Thursday, May 23, 2024

The People We Keep by Allison Larkin

The People We Keep, Allison Larkin. A white background with a yellow sun and multicolored ray shooting out of the sun.
Amy       
Lynnie   

 
contemporary fiction

Sixteen year old April is barely surviving on the meager attention from her father. She’s basically living alone, neglected, in an un-mobile home and has decided she won’t go to school any more. When her father destroys her guitar, her one source of joy, April decides anywhere is better than home. She takes off without a plan and strikes out for a new city. Meanwhile, there are a few people back home who genuinely care about her and worry about her safety.
 
Amy's Review

April’s situation was, sadly, believable. She was a smart, savvy girl (even though her school grades didn’t reflect that fact) and did a pretty good job landing on her feet (barely) time and again between the hurdles.  Having a mother who abandoned her and a neglectful father, April learned to feel that she was unwanted and didn’t belong anywhere. And after she left home, whenever she would finally find people with whom she was comfortable, something would happen to make her feel like she needed to run away for their sake. Her story was often heartbreaking. She felt that she was a burden to others.

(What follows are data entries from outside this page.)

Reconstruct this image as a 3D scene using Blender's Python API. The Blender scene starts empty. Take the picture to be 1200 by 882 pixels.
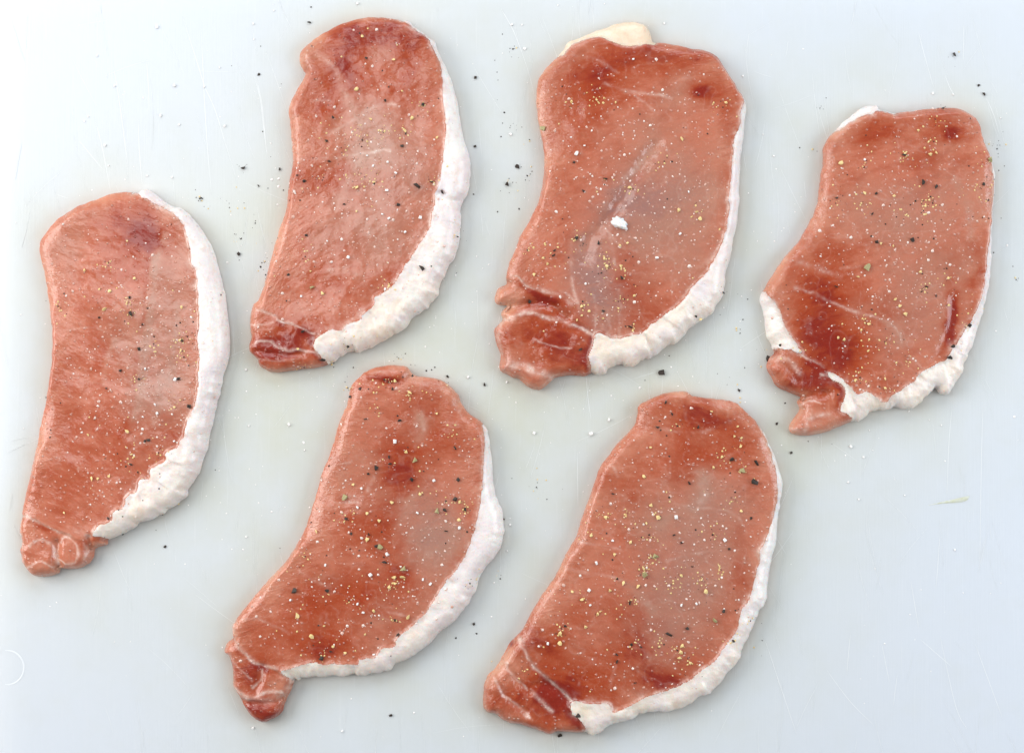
import bpy, bmesh, math, random
import numpy as np
from mathutils import Vector, noise as mnoise

S = bpy.context.scene
COL = S.collection
RAD = math.radians

# ------------------------------------------------------------------ camera, world, lamps, exposure
PX = 0.00036            # metres on the board per photograph pixel
CAM_H = 0.60
cam_d = bpy.data.cameras.new('camera')
cam = bpy.data.objects.new('camera', cam_d)
COL.objects.link(cam)
cam.location = (0, 0, CAM_H)
cam_d.sensor_width = 36.0
cam_d.lens = 36.0 * CAM_H / (1200 * PX)
cam_d.clip_start = 0.01
cam_d.clip_end = 50
S.camera = cam

world = bpy.data.worlds.new('World')
S.world = world
world.use_nodes = True
wb = world.node_tree.nodes['Background']
wb.inputs['Color'].default_value = (0.92, 0.97, 1.0, 1)
wb.inputs['Strength'].default_value = 0.24

S.view_settings.view_transform = 'Standard'
S.view_settings.look = 'None'
S.view_settings.exposure = 0.0
S.view_settings.gamma = 1.0
S.view_settings.use_curve_mapping = False


def area_lamp(name, loc, target, sx, sy, power, color):
    d = bpy.data.lights.new(name, 'AREA')
    d.shape = 'RECTANGLE'
    d.size, d.size_y = sx, sy
    d.energy = power
    d.color = color
    o = bpy.data.objects.new(name, d)
    COL.objects.link(o)
    o.location = loc
    o.rotation_euler = (Vector(target) - Vector(loc)).to_track_quat('-Z', 'Y').to_euler()
    return o


area_lamp('window_light', (-0.80, 0.20, 0.50), (0, 0, 0), 0.75, 0.55, 8.2, (1.0, 0.985, 0.96))
area_lamp('window_light', (0.08, 0.85, 0.55), (0.05, 0, 0), 1.0, 0.5, 5.4, (0.88, 0.94, 1.0))
area_lamp('window_light', (0.80, -0.02, 0.50), (0, 0, 0), 0.6, 0.55, 5.2, (0.88, 0.94, 1.0))
area_lamp('sheen_fill_lamp', (-0.40, 0.30, 1.15), (0, 0, 0), 0.50, 0.50, 2.8, (1.0, 0.99, 0.97))  # added overhead lamp, for wet sheen and flatter light

# ------------------------------------------------------------------ traced coordinates
# every zone is an enlarged window of the photograph: (left, top, enlargement)
ZONE = {
    'A': (0, 200, 3.527), 'B': (0, 440, 3.527), 'C': (270, 0, 3.527), 'D': (270, 210, 3.527),
    'E': (570, 10, 3.527), 'F': (570, 220, 3.527), 'G': (880, 100, 3.675), 'H': (880, 300, 3.675),
    'I': (250, 410, 3.243), 'J': (250, 620, 3.243), 'K': (550, 440, 3.158), 'L': (550, 642, 3.158),
    'M': (0, 0, 3.333), 'N': (860, 480, 2.194), 'O': (200, 130, 5.19), 'P': (530, 130, 5.19),
    'Q': (1050, 30, 6.787),
}


def Z(z, pts):
    ox, oy, k = ZONE[z]
    return [(ox + p[0] / k, oy + p[1] / k) for p in pts]


def wpt(px, py, z=0.0):
    s = PX * (1 - z / CAM_H)
    return ((px - 600) * s, (441 - py) * s)


CHOPS = []
# ---- chop 1
CHOPS.append(dict(
    outline=Z('A', [(165, 310), (185, 265), (225, 215), (265, 180), (330, 145), (400, 120), (450, 100), (510, 88), (560, 92), (590, 77), (630, 95), (690, 140), (745, 158), (790, 200), (840, 270), (875, 340), (900, 430), (920, 520), (932, 610), (940, 690), (938, 760), (918, 830)])
    + Z('B', [(905, 40), (893, 90), (875, 160), (858, 230), (845, 310), (820, 380), (800, 420), (770, 470), (755, 500), (700, 545), (660, 575), (600, 595), (550, 620), (480, 665), (435, 680), (432, 700), (380, 715), (370, 760), (330, 792), (290, 797), (240, 800), (225, 820), (160, 832), (120, 815), (95, 785), (80, 730), (85, 690), (78, 640), (90, 575), (110, 480), (130, 390), (150, 300), (165, 220), (185, 130), (200, 50)])
    + Z('A', [(208, 840), (214, 760), (215, 680), (210, 600), (200, 520), (185, 430), (170, 360)]),
    fats=[(Z('A', [(545, 92), (560, 92), (620, 125), (680, 155), (735, 190), (770, 240), (790, 310), (800, 380), (820, 440), (825, 520), (830, 600), (825, 700), (830, 780), (826, 850)])
           + Z('B', [(826, 50), (820, 90), (790, 170), (765, 250), (740, 290), (695, 320), (690, 350), (630, 385), (625, 420), (590, 430), (570, 480), (530, 500), (520, 540), (480, 560), (465, 600), (410, 620), (395, 655), (440, 668)])
           + Z('B', [(480, 720), (620, 640), (820, 480), (920, 260), (990, 0)]) + Z('A', [(1000, 700), (960, 400), (850, 180), (700, 80), (590, 40)]), 9.0)],
    flap=Z('B', [(60, 572), (90, 578), (150, 590), (190, 615), (250, 640), (290, 655), (330, 678), (395, 662), (440, 672), (480, 740), (330, 860), (40, 880)]),
    red=[('A', 610, 285, 80, 60, 1.0), ('A', 450, 200, 150, 70, .5), ('A', 500, 420, 80, 50, .4), ('B', 500, 250, 120, 90, .35), ('B', 270, 420, 90, 90, .35), ('B', 720, 230, 40, 40, .5), ('A', 440, 770, 60, 120, .3), ('B', 280, 60, 60, 120, .3)],
    pale=[('A', 720, 600, 80, 250, .8), ('A', 640, 370, 30, 60, .6), ('B', 650, 60, 90, 110, .8), ('A', 520, 700, 60, 150, .4), ('A', 250, 350, 60, 100, .2), ('B', 170, 800, 50, 30, .7)],
    dark=[('A', [(625, 320), (612, 420), (608, 520), (592, 650), (575, 760), (562, 880)], 3, .6), ('B', [(568, 0), (560, 100), (535, 190), (500, 250)], 4, .5), ('A', [(700, 882), (720, 760), (735, 680), (720, 600)], 3, .4)],
    veins=[('A', [(235, 665), (310, 655), (380, 650), (450, 668)], 2, .6), ('B', [(225, 350), (280, 335), (320, 350), (330, 390)], 2, .4), ('B', [(290, 625), (330, 640), (380, 660)], 4, .9), ('B', [(90, 575), (140, 590), (190, 612), (240, 640), (300, 655)], 4, .7), ('B', [(130, 705), (160, 675), (200, 680), (230, 720), (240, 780)], 4, .8), ('B', [(255, 690), (275, 660), (310, 675), (330, 720), (320, 760), (280, 775), (245, 760)], 3, .7), ('B', [(105, 800), (150, 775), (185, 765), (220, 790)], 3, .6), ('B', [(85, 600), (95, 700), (100, 770)], 5, .5), ('B', [(350, 690), (360, 730), (345, 770)], 4, .5)],
    creases=[('B', [(240, 690), (240, 740), (240, 800)], 5, 1.6), ('B', [(375, 665), (375, 720)], 4, 1.2)],
    label='leftmost raw pork chop, greyish stripe down the middle, two pink lobes at its tip',
    short='leftmost pork chop'))
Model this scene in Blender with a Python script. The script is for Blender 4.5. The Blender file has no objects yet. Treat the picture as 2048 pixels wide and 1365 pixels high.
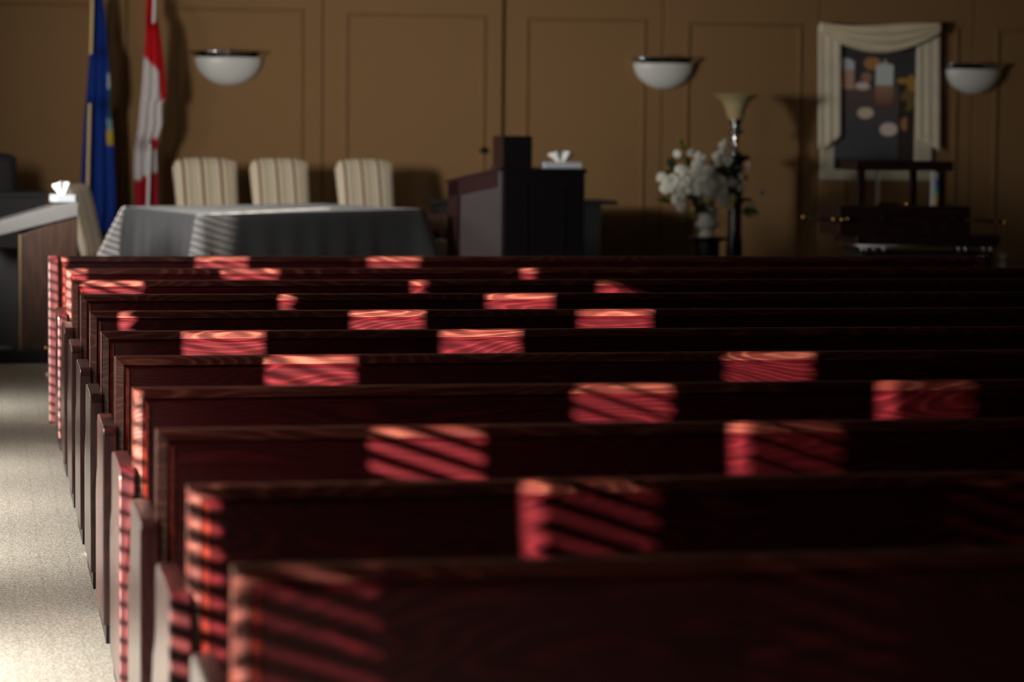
import bpy, bmesh, math, random
from mathutils import Vector, Matrix
random.seed(7)
SC = bpy.context.scene
COL = SC.collection
PI = math.pi

# ---------------------------------------------------------------- camera
F_PX = 5353.68
PITCH, YAW, ROLL, CAM_H = 0.080965, 0.195782, 0.00992, 1.475
_cy, _sy, _cp, _sp = math.cos(YAW), math.sin(YAW), math.cos(PITCH), math.sin(PITCH)
FWD = Vector((_sy*_cp, _cy*_cp, -_sp))
_r = Vector((_cy, -_sy, 0)); _u = _r.cross(FWD)
RIGHT = _r*math.cos(ROLL) + _u*math.sin(ROLL)
UP = -_r*math.sin(ROLL) + _u*math.cos(ROLL)
cd = bpy.data.cameras.new('camera')
cam = bpy.data.objects.new('camera', cd); COL.objects.link(cam)
cam.matrix_world = Matrix((
    (RIGHT.x, UP.x, -FWD.x, 0), (RIGHT.y, UP.y, -FWD.y, 0), (RIGHT.z, UP.z, -FWD.z, CAM_H), (0, 0, 0, 1)))
cd.sensor_width = 36; cd.sensor_fit = 'HORIZONTAL'
cd.lens = F_PX*36/2048
cd.clip_start = 0.05; cd.clip_end = 200
cd.dof.use_dof = True; cd.dof.focus_distance = 9.0; cd.dof.aperture_fstop = 2.9
SC.camera = cam

# ---------------------------------------------------------------- world, sun, exposure
SC.view_settings.view_transform = 'Standard'
SC.view_settings.look = 'None'
SC.view_settings.gamma = 1.0
SC.view_settings.exposure = 0.0
SC.view_settings.use_curve_mapping = False
w = bpy.data.worlds.new('world'); SC.world = w; w.use_nodes = True
bg = w.node_tree.nodes['Background']
# bright sky above, dark ground below the horizon
_N, _L = w.node_tree.nodes, w.node_tree.links
_tc = _N.new('ShaderNodeTexCoord'); _sp = _N.new('ShaderNodeSeparateXYZ'); _L.new(_tc.outputs['Generated'], _sp.inputs[0])
_rp = _N.new('ShaderNodeValToRGB'); _L.new(_sp.outputs['Z'], _rp.inputs['Fac']); _L.new(_rp.outputs['Color'], bg.inputs[0])
_rp.color_ramp.elements[0].position = 0.0; _rp.color_ramp.elements[0].color = (.05, .05, .04, 1)
_rp.color_ramp.elements[1].position = 0.03; _rp.color_ramp.elements[1].color = (.70, .74, .85, 1)
bg.inputs[1].default_value = 1.3
SUN_D = Vector((0.73, 1.0, -0.248)).normalized()
sl = bpy.data.lights.new('sun', 'SUN'); sl.energy = 33.0; sl.angle = math.radians(0.5); sl.color = (1.0, 0.86, 0.72)
sun = bpy.data.objects.new('sun', sl); COL.objects.link(sun)
sun.rotation_euler = SUN_D.to_track_quat('-Z', 'Y').to_euler(); sun.location = (-10, -10, 6)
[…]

I couldn’t help caring about her and rooting for her to land somewhere safe. While her new vagabond life was not really better than her old life, at least it was of her own making and she was making the effort to find happiness. Thankfully, April seemed to have several fortunate breaks that kept her out of the worst kinds of dangers. I kept hoping nothing disastrous would happen to her. She had a difficult life with few bright spots. Those bright spots were cherished lifelines until she decided that she needed to leave, never allowing herself to put down roots. 

I’ll admit that I was loving The People We Keep until it started to annoy me about 2/3 of the way through the novel. I know that the constant struggles were realistic and that April was young and emotionally stunted. It’s not that I felt the story became unbelievable. It’s just that I got a little tired of reading about all tough times. I mean, I’m sure it was Allison Larkin’s intent to show the difficult truth of the runaway life, especially for someone with April’s upbringing, but I eventually lost patience with April's lack of realization that she could and should stop running. Thankfully, the ending was hopeful (despite April’s actions) and not the disaster I feared. 

 
Lynnie's Review
 
I know so many people who love The People We Keep, and I liked it, but it also made me desperately sad. Talking to a few people, it seems your feelings about Allison Larkin's book may be determined by your own childhood; those who had comfortable childhoods may love it more than those who didn’t.

April is a most sympathetic character - a child whose mother is gone and whose father can’t even be bothered to neglect her. She’s been, effectively, on her own for years by the time we meet her at 16. For a young woman who has been on her own for so long, I found April to be shockingly naive without a lot of necessary street smarts. It’s only through luck that she doesn’t face scarier situations as she tries to find her way through the world.

Most of the situations she put herself in simply made me terribly sad. I struggled with most of the relationships April created and while I understood April’s desperate need to be loved, it was hard to watch her make the same mistakes over and over not understanding that she would never have a good relationship when it’s based on a lie.